| What you should do |
Print the listing below in its entirety, character for character.

◆ ◆ ◆ ◆

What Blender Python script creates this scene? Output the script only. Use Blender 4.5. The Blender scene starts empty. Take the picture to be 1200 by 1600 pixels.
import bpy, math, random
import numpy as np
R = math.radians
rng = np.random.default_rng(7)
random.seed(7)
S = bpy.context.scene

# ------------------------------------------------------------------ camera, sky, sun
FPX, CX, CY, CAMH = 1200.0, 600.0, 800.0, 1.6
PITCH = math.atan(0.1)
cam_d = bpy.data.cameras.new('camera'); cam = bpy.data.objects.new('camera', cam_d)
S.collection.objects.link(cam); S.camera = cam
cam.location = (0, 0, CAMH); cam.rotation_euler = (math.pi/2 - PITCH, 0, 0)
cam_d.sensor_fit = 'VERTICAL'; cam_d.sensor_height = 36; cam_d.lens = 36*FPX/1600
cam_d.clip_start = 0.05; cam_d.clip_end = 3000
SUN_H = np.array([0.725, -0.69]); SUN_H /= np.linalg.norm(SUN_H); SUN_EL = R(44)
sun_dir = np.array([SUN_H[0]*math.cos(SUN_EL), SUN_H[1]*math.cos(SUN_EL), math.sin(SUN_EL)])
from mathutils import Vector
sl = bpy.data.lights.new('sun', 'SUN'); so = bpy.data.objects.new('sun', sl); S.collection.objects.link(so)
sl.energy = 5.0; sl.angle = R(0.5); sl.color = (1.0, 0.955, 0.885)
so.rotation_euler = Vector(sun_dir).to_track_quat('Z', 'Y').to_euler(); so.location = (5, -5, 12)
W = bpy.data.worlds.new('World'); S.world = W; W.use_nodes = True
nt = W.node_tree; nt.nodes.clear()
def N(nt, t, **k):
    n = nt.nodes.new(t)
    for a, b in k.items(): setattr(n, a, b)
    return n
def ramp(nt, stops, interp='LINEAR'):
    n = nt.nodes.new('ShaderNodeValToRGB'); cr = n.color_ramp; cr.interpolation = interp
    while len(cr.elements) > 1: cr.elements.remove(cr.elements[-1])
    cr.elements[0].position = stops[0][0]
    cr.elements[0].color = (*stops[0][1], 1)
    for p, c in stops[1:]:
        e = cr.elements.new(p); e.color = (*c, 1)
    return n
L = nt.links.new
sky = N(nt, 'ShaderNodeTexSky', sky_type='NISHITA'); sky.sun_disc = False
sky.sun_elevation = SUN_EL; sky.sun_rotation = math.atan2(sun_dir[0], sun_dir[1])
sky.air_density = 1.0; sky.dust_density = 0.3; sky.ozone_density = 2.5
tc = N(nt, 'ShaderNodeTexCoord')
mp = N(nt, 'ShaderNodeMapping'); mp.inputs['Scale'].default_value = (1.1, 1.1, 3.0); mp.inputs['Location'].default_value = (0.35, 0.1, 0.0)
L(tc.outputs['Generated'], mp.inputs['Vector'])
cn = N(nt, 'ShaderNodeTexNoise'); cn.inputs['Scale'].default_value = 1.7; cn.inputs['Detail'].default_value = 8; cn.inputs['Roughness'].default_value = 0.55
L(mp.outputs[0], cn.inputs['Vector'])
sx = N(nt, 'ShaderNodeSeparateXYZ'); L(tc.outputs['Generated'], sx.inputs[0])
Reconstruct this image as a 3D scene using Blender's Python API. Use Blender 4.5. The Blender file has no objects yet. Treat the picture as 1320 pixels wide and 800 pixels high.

◆ ◆ ◆ ◆

| Response |
What Blender Python script creates this scene? Output the script only. Use Blender 4.5. The Blender scene starts empty. Take the picture to be 1200 by 1600 pixels.
import bpy, math, random
import numpy as np
R = math.radians
rng = np.random.default_rng(7)
random.seed(7)
S = bpy.context.scene

# ------------------------------------------------------------------ camera, sky, sun
FPX, CX, CY, CAMH = 1200.0, 600.0, 800.0, 1.6
PITCH = math.atan(0.1)
cam_d = bpy.data.cameras.new('camera'); cam = bpy.data.objects.new('camera', cam_d)
S.collection.objects.link(cam); S.camera = cam
cam.location = (0, 0, CAMH); cam.rotation_euler = (math.pi/2 - PITCH, 0, 0)
cam_d.sensor_fit = 'VERTICAL'; cam_d.sensor_height = 36; cam_d.lens = 36*FPX/1600
cam_d.clip_start = 0.05; cam_d.clip_end = 3000
SUN_H = np.array([0.725, -0.69]); SUN_H /= np.linalg.norm(SUN_H); SUN_EL = R(44)
sun_dir = np.array([SUN_H[0]*math.cos(SUN_EL), SUN_H[1]*math.cos(SUN_EL), math.sin(SUN_EL)])
from mathutils import Vector
sl = bpy.data.lights.new('sun', 'SUN'); so = bpy.data.objects.new('sun', sl); S.collection.objects.link(so)
sl.energy = 5.0; sl.angle = R(0.5); sl.color = (1.0, 0.955, 0.885)
so.rotation_euler = Vector(sun_dir).to_track_quat('Z', 'Y').to_euler(); so.location = (5, -5, 12)
W = bpy.data.worlds.new('World'); S.world = W; W.use_nodes = True
nt = W.node_tree; nt.nodes.clear()
def N(nt, t, **k):
    n = nt.nodes.new(t)
    for a, b in k.items(): setattr(n, a, b)
    return n
def ramp(nt, stops, interp='LINEAR'):
    n = nt.nodes.new('ShaderNodeValToRGB'); cr = n.color_ramp; cr.interpolation = interp
    while len(cr.elements) > 1: cr.elements.remove(cr.elements[-1])
    cr.elements[0].position = stops[0][0]
    cr.elements[0].color = (*stops[0][1], 1)
    for p, c in stops[1:]:
        e = cr.elements.new(p); e.color = (*c, 1)
    return n
L = nt.links.new
sky = N(nt, 'ShaderNodeTexSky', sky_type='NISHITA'); sky.sun_disc = False
sky.sun_elevation = SUN_EL; sky.sun_rotation = math.atan2(sun_dir[0], sun_dir[1])
sky.air_density = 1.0; sky.dust_density = 0.3; sky.ozone_density = 2.5
tc = N(nt, 'ShaderNodeTexCoord')
mp = N(nt, 'ShaderNodeMapping'); mp.inputs['Scale'].default_value = (1.1, 1.1, 3.0); mp.inputs['Location'].default_value = (0.35, 0.1, 0.0)
L(tc.outputs['Generated'], mp.inputs['Vector'])
cn = N(nt, 'ShaderNodeTexNoise'); cn.inputs['Scale'].default_value = 1.7; cn.inputs['Detail'].default_value = 8; cn.inputs['Roughness'].default_value = 0.55
L(mp.outputs[0], cn.inputs['Vector'])
sx = N(nt, 'ShaderNodeSeparateXYZ'); L(tc.outputs['Generated'], sx.inputs[0])
Reconstruct this image as a 3D scene using Blender's Python API. Use Blender 4.5. The Blender file has no objects yet. Treat the picture as 1320 pixels wide and 800 pixels high.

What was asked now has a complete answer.